In the future payments will be more than a fungible quantity of value. Forrester’s report states that programmable money will “set the conditions of operation, restricting service to a merchant, a value, a location, or a time…”

This technology has both business and consumer applications. On the business side, one use could be company-funded payments for employee travel and entertainment that would be controlled so it wouldn’t be abused and would be accounted for automatically.

A consumer application would be pocket money for children. This could be programmed regarding when the money would be available for spending and what it could be spent on, says Morgan.

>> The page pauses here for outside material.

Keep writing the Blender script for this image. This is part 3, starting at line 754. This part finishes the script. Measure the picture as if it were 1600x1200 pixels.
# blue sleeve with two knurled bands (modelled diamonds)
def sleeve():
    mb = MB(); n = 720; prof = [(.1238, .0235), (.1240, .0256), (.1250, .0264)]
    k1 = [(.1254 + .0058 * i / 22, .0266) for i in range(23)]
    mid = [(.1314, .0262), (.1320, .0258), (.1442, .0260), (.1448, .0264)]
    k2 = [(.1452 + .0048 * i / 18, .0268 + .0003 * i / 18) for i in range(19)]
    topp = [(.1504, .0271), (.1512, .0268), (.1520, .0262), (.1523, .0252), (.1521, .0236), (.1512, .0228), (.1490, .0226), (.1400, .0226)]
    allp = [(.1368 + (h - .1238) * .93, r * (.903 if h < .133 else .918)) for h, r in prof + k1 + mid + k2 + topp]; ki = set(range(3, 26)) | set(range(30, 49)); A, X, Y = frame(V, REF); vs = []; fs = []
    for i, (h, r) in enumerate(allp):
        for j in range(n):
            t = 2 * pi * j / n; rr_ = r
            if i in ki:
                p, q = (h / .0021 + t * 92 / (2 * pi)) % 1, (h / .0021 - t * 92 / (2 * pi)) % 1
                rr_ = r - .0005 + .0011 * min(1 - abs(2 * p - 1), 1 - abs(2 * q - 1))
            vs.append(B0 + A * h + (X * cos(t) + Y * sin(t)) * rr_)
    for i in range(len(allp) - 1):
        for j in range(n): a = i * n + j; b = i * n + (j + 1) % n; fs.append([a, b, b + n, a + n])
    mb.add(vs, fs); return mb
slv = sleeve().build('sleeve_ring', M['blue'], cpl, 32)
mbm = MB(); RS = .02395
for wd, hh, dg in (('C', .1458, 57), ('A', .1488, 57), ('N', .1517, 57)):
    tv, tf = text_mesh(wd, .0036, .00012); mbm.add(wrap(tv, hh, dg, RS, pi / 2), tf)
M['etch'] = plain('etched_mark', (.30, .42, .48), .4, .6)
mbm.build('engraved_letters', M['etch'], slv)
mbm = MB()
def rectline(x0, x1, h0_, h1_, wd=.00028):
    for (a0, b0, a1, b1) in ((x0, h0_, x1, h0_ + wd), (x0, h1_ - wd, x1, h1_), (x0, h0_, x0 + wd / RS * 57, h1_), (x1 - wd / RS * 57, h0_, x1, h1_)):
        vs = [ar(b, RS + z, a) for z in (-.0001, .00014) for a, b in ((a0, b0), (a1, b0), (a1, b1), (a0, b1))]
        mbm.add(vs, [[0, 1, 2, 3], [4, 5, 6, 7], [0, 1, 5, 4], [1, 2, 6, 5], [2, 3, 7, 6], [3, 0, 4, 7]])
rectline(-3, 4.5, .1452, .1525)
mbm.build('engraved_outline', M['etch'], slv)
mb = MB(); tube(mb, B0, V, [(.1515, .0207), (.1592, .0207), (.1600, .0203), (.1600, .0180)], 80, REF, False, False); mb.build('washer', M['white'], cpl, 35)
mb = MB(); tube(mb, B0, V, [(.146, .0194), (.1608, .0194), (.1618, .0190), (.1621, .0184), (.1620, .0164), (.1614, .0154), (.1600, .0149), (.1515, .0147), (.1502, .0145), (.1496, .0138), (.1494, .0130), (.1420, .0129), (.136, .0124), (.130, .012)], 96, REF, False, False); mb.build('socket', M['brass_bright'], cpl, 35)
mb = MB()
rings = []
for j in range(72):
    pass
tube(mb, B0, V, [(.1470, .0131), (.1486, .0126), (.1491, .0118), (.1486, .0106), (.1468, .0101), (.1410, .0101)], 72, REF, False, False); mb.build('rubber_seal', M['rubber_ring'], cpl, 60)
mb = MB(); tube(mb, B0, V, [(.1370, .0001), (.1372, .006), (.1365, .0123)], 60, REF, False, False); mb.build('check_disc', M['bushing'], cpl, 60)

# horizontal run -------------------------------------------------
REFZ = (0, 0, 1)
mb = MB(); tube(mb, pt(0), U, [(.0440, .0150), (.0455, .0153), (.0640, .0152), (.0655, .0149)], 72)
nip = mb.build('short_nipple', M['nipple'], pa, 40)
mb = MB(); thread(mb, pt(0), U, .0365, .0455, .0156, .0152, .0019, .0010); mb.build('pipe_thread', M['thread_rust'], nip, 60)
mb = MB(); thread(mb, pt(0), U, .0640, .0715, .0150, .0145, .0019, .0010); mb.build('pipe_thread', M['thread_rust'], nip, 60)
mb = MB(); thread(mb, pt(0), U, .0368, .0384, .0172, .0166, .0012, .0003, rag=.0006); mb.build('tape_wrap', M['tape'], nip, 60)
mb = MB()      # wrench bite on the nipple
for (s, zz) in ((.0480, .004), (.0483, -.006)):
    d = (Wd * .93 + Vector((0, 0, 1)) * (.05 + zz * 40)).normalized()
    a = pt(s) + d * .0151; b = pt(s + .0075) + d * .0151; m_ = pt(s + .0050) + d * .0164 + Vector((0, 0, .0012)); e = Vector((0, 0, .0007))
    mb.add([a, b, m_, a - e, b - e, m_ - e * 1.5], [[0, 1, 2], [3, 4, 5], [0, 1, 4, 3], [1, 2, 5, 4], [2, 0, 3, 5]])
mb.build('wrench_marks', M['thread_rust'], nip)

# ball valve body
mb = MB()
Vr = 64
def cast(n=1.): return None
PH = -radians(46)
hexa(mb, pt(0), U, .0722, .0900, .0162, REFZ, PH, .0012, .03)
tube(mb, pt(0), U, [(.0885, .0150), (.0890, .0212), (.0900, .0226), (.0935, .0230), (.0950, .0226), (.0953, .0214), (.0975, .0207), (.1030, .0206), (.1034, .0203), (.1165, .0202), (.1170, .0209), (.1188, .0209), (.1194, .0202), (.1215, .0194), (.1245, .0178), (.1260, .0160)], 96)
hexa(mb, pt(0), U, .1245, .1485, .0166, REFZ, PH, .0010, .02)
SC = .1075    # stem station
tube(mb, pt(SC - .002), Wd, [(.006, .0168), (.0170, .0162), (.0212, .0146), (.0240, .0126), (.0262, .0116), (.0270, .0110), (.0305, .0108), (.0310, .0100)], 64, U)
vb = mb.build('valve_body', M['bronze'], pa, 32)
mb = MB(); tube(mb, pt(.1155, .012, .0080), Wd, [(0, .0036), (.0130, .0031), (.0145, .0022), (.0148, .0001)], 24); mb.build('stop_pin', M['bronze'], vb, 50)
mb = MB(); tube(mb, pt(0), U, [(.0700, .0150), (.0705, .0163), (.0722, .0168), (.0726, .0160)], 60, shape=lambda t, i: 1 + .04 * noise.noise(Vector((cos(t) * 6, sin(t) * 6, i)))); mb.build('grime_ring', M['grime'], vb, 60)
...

Morgan points out that the gig economy has already created a limited form of programmable money. Shoppers picking up groceries for delivery service customers have pre-authorized power to purchase on the client’s account, but the money can only be used at the store selected. As part of the process the gig worker is paid for their service.

More complex uses could also be set up. Morgan sees the home-buying process becoming simpler yet more controlled through the use of payments programmed to become available when certain conditions of the home sale have been met, with the payment logging in satisfaction of all requirements.